Plaintiff argues that the correspondence from defendant on March 25, 2011, demonstrates a genuine issue of material fact pertaining to the amount due and owing, which would invalidate the foreclosure, since the unpaid principal balance in the letter in March was a different amount than in the loan modification sent to plaintiff in February 2009. However, the alleged discrepancy is not relevant to any legal issue preserved on appeal, and furthermore, plaintiff has misinterpreted these letters. There is no genuine issue of material fact as to whether defendant effectuated a valid foreclosure of the property.

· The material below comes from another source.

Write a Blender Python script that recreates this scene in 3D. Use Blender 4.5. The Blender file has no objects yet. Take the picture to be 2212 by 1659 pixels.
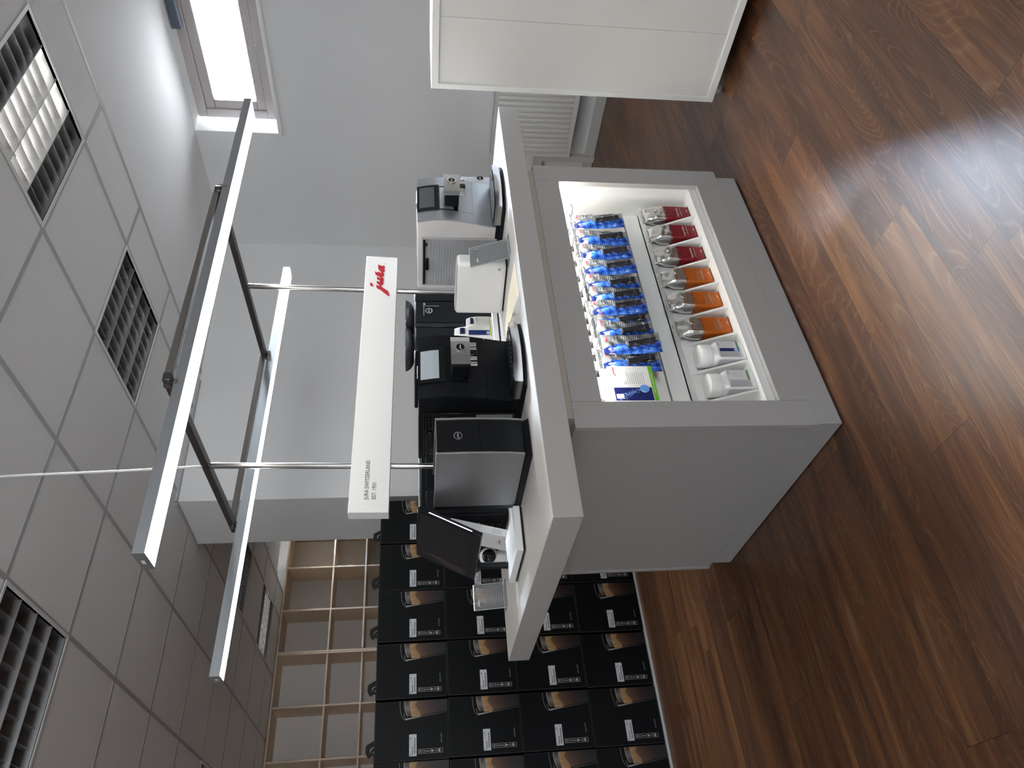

The letter in question is one of a series of letters that were sent annually to inform plaintiff of a change in interest rate and payments due, consistent with an adjustable rate mortgage. The differences in the unpaid principal balances in these letters are not evidence of a discrepancy; rather, they demonstrate that the loan has been in default since March 2008. There is no issue regarding the amount due and owing by plaintiff, and no genuine issue of material fact as to whether defendant has effectuated a valid foreclosure of the property. We conclude that the trial court did not err in granting defendant's motion for summary disposition.
Affirmed.
Defendant may tax costs, having prevailed in full. MCR 7.219(A).